BRIEF:
Output every line of the data exactly as it appears.

[BEGIN DATA EXCERPT]

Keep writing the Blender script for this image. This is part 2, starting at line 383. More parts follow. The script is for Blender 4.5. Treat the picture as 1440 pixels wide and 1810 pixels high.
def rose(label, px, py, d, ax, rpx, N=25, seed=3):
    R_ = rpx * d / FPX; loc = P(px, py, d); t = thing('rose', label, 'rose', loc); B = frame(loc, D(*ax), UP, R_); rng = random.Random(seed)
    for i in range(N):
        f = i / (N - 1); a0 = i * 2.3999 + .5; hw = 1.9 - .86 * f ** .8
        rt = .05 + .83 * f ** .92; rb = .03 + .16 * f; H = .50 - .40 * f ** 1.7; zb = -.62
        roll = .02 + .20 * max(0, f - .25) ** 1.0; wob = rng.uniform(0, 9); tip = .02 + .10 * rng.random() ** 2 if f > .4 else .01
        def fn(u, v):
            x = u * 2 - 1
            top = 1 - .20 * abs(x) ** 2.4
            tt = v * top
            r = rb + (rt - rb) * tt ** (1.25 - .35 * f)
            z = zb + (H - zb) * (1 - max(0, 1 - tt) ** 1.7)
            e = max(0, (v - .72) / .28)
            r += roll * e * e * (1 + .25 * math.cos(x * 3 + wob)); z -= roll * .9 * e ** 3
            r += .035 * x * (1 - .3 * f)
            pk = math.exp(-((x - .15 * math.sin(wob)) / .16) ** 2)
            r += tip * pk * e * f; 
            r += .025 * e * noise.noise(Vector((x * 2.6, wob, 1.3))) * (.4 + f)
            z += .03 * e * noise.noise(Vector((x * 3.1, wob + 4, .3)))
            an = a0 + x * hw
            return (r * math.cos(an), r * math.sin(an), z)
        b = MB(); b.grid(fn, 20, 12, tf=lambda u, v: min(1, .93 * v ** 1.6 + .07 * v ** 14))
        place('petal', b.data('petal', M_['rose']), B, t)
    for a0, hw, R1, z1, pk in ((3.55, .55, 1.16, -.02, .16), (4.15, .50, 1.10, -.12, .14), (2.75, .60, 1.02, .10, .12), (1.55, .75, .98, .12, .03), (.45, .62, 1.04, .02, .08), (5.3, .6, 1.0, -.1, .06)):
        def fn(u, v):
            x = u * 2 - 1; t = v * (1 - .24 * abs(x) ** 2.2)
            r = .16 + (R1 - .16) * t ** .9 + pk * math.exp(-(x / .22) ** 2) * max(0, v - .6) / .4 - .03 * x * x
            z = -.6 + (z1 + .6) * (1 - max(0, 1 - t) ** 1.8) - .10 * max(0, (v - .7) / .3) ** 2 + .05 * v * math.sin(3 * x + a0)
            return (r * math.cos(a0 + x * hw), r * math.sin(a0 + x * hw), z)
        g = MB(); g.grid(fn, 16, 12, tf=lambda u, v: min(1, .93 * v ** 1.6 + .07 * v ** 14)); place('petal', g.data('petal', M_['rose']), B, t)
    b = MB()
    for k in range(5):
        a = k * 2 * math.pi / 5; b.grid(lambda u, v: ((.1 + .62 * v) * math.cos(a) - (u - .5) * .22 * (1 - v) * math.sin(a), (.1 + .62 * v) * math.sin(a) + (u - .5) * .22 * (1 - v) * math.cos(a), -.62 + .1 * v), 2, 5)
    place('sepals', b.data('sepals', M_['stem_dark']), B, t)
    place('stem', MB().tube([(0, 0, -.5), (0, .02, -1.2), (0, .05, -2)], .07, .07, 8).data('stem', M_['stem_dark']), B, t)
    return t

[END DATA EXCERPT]

RESPONSE TO THIS TASK:
Keep writing the Blender script for this image. This is part 2, starting at line 383. More parts follow. The script is for Blender 4.5. Treat the picture as 1440 pixels wide and 1810 pixels high.
def rose(label, px, py, d, ax, rpx, N=25, seed=3):
    R_ = rpx * d / FPX; loc = P(px, py, d); t = thing('rose', label, 'rose', loc); B = frame(loc, D(*ax), UP, R_); rng = random.Random(seed)
    for i in range(N):
        f = i / (N - 1); a0 = i * 2.3999 + .5; hw = 1.9 - .86 * f ** .8
        rt = .05 + .83 * f ** .92; rb = .03 + .16 * f; H = .50 - .40 * f ** 1.7; zb = -.62
        roll = .02 + .20 * max(0, f - .25) ** 1.0; wob = rng.uniform(0, 9); tip = .02 + .10 * rng.random() ** 2 if f > .4 else .01
        def fn(u, v):
            x = u * 2 - 1
            top = 1 - .20 * abs(x) ** 2.4
            tt = v * top
            r = rb + (rt - rb) * tt ** (1.25 - .35 * f)
            z = zb + (H - zb) * (1 - max(0, 1 - tt) ** 1.7)
            e = max(0, (v - .72) / .28)
            r += roll * e * e * (1 + .25 * math.cos(x * 3 + wob)); z -= roll * .9 * e ** 3
            r += .035 * x * (1 - .3 * f)
            pk = math.exp(-((x - .15 * math.sin(wob)) / .16) ** 2)
            r += tip * pk * e * f; 
            r += .025 * e * noise.noise(Vector((x * 2.6, wob, 1.3))) * (.4 + f)
            z += .03 * e * noise.noise(Vector((x * 3.1, wob + 4, .3)))
            an = a0 + x * hw
            return (r * math.cos(an), r * math.sin(an), z)
        b = MB(); b.grid(fn, 20, 12, tf=lambda u, v: min(1, .93 * v ** 1.6 + .07 * v ** 14))
        place('petal', b.data('petal', M_['rose']), B, t)
    for a0, hw, R1, z1, pk in ((3.55, .55, 1.16, -.02, .16), (4.15, .50, 1.10, -.12, .14), (2.75, .60, 1.02, .10, .12), (1.55, .75, .98, .12, .03), (.45, .62, 1.04, .02, .08), (5.3, .6, 1.0, -.1, .06)):
        def fn(u, v):
            x = u * 2 - 1; t = v * (1 - .24 * abs(x) ** 2.2)
            r = .16 + (R1 - .16) * t ** .9 + pk * math.exp(-(x / .22) ** 2) * max(0, v - .6) / .4 - .03 * x * x
            z = -.6 + (z1 + .6) * (1 - max(0, 1 - t) ** 1.8) - .10 * max(0, (v - .7) / .3) ** 2 + .05 * v * math.sin(3 * x + a0)
            return (r * math.cos(a0 + x * hw), r * math.sin(a0 + x * hw), z)
        g = MB(); g.grid(fn, 16, 12, tf=lambda u, v: min(1, .93 * v ** 1.6 + .07 * v ** 14)); place('petal', g.data('petal', M_['rose']), B, t)
    b = MB()
    for k in range(5):
        a = k * 2 * math.pi / 5; b.grid(lambda u, v: ((.1 + .62 * v) * math.cos(a) - (u - .5) * .22 * (1 - v) * math.sin(a), (.1 + .62 * v) * math.sin(a) + (u - .5) * .22 * (1 - v) * math.cos(a), -.62 + .1 * v), 2, 5)
    place('sepals', b.data('sepals', M_['stem_dark']), B, t)
    place('stem', MB().tube([(0, 0, -.5), (0, .02, -1.2), (0, .05, -2)], .07, .07, 8).data('stem', M_['stem_dark']), B, t)
    return t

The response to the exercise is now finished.